Transforming Public Procurement: green paper consultation response

06 December 2021      Ashley Shelbrooke, HEPA and Project Specialist

The Cabinet Office have today published their response to the Transforming Public Procurement green paper.  You can read the response here.

In a statement, the Government said:

We’ve listened: This document summarises the 619 responses with over 17,000 individual comments on the questions in the Green Paper and sets out the Government’s response. We have considered carefully all of the comments received. The level of support for the proposed reforms was high and many responses recognised the ambition and breadth of the package of proposals. The majority of answers to individual questions were positive. In many instances, there is no change to the proposals set out in the Green Paper, however in others we have clarified or amended the proposals based on the consultation feedback.

The benefits: The new regime will be simpler, fairer, more flexible and competitive and will be one of the most transparent regimes in the world. It will make it easier for small businesses and social enterprises to win public sector contracts. It will support innovation and reduce costs for both suppliers and the public sector.

The Government’s response sets out the detailed proposals. In summary:

·        We will simplify and consolidate the current legislation as far as possible into a single, uniform regulatory framework, which will remove duplication and make procurement more agile and flexible, making it easier for suppliers to respond to tenders. We plan to ensure certain flexibilities within the Utilities Contracting Regulations are retained. Working closely with the Ministry of Defence, we also plan to include specific features where necessary for defence and security in order to protect our national interests.

·        We will retain the Light Touch Regime which will retain the flexibility of the current regulations and will be improved in line with the broader regime changes such as the noticing and transparency requirements.

·        We will strengthen the approach to the exclusion of suppliers from procurements, making it simpler, clearer and more focused on suppliers who pose an unacceptable risk to public confidence in procurement, effective competition for contracts, reliable delivery, and protection of the public, the environment, public funds or the rights of employees.

·        We will embed greater transparency throughout the procurement lifecycle, and this will be central to the new rules. In response to feedback we have made some adjustments to better focus the transparency requirements by adding a threshold of £2m (contract value) for the publication of redacted contracts.

·        We are working closely with the Department for Health and Social Care to ensure there is a coherent procurement regime for joint commissioning and integrated provision across health, public health and social care for these and other types of ‘people-centric’ services.

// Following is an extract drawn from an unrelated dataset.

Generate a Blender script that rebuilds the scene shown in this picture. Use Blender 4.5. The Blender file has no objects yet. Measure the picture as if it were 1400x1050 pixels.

·        We have decided not to take forward the proposal to cap the level of damages available to bidders that challenge a contract award decision. Instead we will make changes aimed at resolving disputes earlier and enabling faster decisions.

·        A new Procurement Review Unit (PRU) will focus on non compliance with the new procurement regime, overseeing the integrity of the public procurement system and wrapping in the activity of the existing Public Procurement Review Service.

·        We will address key issues such as tackling payment delays in public sector supply chains.

Next Steps: We know many of you will have questions or wish to hear more about the response. We will be hosting two open webinars for anyone who wishes to join, on 13 December 10:00 – 11:00 and 21 December 14:00 – 15:00. Please register for one of these here:

Watch our short animation to find out more about the changes and support to implement them:

Implementation: To support contracting authorities in taking full advantage of the opportunities the new regime will provide, we are planning a package of guidance and learning and development products. Subject to funding decisions, we intend that this will comprise a comprehensive programme to suit different roles and will be complemented by ongoing communities of practice for procurement and commercial professionals to share experiences and support each other. We will promote this offering as soon as we are able and in time before the new regime comes into effect.

Start of the new procurement regime: Although we cannot yet confirm the start date of the new procurement regime as it is subject to Parliamentary process, we plan to give a minimum of 6 months’ notice before “go-live”, once the legislative process has concluded. This will not be until 2023 at the earliest. The existing legislation will apply until the new regime goes live, and will continue to apply to procurements started under the old rules.